### Exercise prompt
Scan the listing below. Report each line that includes "picture".

### Data supplied
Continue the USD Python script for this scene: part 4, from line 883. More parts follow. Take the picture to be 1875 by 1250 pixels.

==

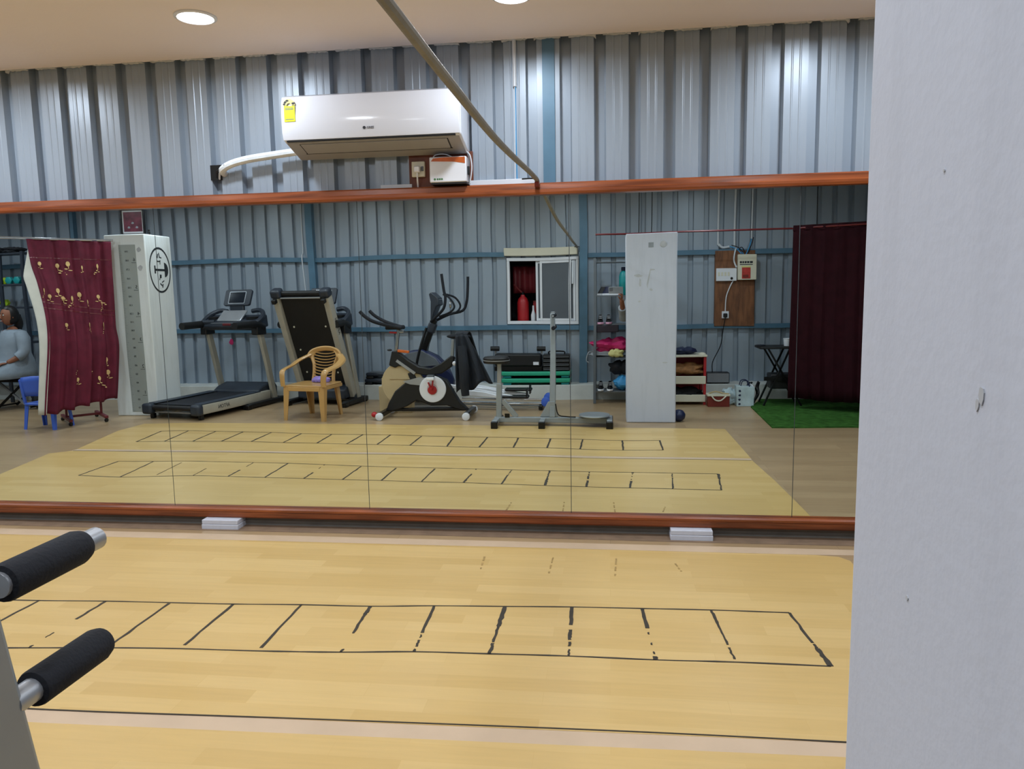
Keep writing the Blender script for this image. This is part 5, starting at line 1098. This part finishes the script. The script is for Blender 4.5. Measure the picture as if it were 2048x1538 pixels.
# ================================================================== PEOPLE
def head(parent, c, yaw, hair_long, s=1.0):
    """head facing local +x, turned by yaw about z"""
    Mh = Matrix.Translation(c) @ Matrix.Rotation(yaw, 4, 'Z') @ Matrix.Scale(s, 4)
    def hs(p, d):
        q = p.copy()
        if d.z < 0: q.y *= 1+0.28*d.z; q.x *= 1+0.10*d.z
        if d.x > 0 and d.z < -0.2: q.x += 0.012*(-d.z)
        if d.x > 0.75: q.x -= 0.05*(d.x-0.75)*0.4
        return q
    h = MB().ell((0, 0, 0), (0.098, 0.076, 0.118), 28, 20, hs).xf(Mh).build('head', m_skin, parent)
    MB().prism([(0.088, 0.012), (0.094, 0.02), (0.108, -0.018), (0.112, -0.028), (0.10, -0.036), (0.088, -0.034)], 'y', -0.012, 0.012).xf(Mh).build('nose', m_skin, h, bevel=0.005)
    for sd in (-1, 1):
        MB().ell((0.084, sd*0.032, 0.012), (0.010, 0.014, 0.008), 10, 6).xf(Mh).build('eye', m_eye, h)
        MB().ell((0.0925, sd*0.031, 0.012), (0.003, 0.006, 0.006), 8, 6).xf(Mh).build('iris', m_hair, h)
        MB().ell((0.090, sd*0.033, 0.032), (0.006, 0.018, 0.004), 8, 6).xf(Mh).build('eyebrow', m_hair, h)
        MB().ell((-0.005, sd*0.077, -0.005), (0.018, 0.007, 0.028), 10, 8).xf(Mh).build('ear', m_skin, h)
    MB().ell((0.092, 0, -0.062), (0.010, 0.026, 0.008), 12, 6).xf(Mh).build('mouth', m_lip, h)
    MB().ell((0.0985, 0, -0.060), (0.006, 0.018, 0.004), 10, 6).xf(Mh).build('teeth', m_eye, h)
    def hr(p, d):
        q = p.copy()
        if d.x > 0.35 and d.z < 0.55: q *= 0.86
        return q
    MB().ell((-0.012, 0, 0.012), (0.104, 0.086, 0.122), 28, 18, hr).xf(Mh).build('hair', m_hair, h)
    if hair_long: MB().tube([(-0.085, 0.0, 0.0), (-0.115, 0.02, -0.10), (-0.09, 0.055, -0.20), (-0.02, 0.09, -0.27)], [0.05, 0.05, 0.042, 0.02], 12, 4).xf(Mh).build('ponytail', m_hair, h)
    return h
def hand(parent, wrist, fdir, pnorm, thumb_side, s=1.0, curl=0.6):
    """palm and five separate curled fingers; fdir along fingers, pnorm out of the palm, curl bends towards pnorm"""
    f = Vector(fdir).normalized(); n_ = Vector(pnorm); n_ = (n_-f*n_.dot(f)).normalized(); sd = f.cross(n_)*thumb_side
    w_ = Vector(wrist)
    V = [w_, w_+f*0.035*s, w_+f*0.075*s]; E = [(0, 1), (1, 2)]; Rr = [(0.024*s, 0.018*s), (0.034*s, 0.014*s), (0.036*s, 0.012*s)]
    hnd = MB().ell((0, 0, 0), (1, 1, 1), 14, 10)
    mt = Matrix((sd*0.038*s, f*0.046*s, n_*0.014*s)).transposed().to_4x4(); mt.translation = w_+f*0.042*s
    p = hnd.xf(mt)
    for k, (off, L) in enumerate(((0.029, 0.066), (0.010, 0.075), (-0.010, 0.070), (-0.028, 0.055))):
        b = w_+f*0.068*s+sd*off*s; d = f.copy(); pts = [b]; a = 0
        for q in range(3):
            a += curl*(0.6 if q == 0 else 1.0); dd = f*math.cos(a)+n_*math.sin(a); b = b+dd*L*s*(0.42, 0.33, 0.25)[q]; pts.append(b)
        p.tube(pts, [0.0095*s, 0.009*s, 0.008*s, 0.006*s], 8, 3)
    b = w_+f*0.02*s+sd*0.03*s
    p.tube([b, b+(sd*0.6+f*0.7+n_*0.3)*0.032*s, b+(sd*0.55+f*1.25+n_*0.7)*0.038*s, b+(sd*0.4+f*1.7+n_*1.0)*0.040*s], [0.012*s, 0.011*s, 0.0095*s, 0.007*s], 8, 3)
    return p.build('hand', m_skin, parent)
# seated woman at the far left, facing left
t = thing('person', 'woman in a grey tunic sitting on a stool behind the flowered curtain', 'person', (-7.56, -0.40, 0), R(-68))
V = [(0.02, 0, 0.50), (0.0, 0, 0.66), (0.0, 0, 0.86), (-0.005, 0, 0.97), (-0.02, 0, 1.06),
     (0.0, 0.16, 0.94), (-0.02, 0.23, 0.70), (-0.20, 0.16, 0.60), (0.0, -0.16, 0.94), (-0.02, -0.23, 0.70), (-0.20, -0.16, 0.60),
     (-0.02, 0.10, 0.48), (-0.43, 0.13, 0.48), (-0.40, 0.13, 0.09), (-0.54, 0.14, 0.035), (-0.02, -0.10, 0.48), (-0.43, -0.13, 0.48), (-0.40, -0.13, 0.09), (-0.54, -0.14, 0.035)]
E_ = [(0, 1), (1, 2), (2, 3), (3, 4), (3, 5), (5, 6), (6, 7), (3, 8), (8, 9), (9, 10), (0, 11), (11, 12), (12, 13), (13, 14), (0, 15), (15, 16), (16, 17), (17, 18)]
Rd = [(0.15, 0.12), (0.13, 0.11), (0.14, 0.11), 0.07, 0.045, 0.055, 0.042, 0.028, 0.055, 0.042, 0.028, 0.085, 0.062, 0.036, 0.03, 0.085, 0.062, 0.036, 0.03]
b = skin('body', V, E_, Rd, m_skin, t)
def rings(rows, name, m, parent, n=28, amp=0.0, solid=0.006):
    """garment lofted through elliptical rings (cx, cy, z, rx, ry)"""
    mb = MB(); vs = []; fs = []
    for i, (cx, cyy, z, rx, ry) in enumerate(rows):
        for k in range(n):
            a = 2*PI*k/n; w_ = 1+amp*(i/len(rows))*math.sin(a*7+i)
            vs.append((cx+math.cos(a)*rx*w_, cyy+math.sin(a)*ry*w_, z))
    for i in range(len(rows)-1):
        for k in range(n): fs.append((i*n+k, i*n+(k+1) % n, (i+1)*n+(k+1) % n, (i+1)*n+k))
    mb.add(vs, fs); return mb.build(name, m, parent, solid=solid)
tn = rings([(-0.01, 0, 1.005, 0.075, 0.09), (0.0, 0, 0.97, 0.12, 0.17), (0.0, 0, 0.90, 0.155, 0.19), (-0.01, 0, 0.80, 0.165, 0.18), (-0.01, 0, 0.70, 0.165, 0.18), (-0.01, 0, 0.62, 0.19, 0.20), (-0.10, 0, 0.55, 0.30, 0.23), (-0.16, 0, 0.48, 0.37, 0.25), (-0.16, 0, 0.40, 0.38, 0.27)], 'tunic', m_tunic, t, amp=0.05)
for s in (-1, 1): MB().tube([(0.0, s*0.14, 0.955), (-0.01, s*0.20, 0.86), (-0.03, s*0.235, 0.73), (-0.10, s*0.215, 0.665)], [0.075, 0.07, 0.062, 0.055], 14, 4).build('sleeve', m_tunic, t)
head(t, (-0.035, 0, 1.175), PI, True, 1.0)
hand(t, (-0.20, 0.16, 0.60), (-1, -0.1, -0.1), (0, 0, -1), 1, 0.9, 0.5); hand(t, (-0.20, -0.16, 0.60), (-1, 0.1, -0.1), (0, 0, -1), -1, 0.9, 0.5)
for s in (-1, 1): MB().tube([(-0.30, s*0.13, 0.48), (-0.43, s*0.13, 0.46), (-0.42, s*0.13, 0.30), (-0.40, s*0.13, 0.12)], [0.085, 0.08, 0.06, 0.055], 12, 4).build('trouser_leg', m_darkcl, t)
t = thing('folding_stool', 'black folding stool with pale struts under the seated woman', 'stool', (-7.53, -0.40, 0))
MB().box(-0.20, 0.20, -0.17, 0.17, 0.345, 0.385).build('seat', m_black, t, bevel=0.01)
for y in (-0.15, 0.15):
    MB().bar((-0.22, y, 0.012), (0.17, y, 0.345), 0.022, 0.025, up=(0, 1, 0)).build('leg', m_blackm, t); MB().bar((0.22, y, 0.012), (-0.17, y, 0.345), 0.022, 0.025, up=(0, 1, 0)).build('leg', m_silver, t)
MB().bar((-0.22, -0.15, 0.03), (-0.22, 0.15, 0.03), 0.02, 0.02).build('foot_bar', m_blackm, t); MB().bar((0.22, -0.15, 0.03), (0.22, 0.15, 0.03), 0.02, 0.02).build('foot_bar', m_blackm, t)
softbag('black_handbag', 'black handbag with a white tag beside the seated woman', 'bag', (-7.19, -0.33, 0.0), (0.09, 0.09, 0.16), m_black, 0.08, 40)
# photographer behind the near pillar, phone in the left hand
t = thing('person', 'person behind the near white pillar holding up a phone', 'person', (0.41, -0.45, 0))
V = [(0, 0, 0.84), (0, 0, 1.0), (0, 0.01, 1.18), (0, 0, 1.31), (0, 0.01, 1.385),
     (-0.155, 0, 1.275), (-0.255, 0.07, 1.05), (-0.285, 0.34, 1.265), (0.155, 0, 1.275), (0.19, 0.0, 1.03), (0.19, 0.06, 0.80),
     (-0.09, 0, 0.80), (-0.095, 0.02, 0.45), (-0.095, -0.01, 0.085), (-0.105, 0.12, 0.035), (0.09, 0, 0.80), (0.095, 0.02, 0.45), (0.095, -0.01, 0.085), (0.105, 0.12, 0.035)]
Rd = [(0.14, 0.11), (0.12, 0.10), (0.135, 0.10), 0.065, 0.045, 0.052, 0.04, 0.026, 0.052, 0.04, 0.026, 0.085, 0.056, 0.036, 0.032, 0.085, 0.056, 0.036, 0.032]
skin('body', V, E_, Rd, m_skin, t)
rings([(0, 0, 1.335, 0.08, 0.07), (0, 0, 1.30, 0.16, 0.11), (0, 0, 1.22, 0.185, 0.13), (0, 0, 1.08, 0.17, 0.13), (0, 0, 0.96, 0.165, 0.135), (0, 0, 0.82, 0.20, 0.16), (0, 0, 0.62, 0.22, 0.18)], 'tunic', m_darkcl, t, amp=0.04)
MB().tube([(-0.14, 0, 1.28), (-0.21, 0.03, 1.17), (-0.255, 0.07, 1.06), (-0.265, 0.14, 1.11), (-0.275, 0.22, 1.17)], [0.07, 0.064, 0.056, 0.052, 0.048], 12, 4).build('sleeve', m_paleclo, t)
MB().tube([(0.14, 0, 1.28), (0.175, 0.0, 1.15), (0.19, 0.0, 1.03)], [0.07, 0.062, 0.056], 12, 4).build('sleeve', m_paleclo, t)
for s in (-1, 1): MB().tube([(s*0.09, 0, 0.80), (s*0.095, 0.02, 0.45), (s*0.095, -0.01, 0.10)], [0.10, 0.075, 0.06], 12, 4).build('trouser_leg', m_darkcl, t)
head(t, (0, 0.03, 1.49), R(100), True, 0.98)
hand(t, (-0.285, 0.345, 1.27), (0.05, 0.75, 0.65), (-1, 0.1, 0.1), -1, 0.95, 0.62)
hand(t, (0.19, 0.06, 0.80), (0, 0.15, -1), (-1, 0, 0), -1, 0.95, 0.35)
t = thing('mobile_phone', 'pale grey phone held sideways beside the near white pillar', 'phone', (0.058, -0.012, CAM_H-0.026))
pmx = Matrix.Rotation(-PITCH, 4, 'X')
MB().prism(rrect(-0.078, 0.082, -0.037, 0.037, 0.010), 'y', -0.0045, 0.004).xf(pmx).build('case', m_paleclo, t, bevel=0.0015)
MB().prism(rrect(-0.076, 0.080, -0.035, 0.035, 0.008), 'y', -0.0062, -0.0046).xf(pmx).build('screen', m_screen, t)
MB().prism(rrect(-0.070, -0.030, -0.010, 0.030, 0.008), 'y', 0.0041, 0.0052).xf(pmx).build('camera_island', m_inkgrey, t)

### Right answer
Continue the USD Python script for this scene: part 4, from line 883. More parts follow. Take the picture to be 1875 by 1250 pixels.
Keep writing the Blender script for this image. This is part 5, starting at line 1098. This part finishes the script. The script is for Blender 4.5. Measure the picture as if it were 2048x1538 pixels.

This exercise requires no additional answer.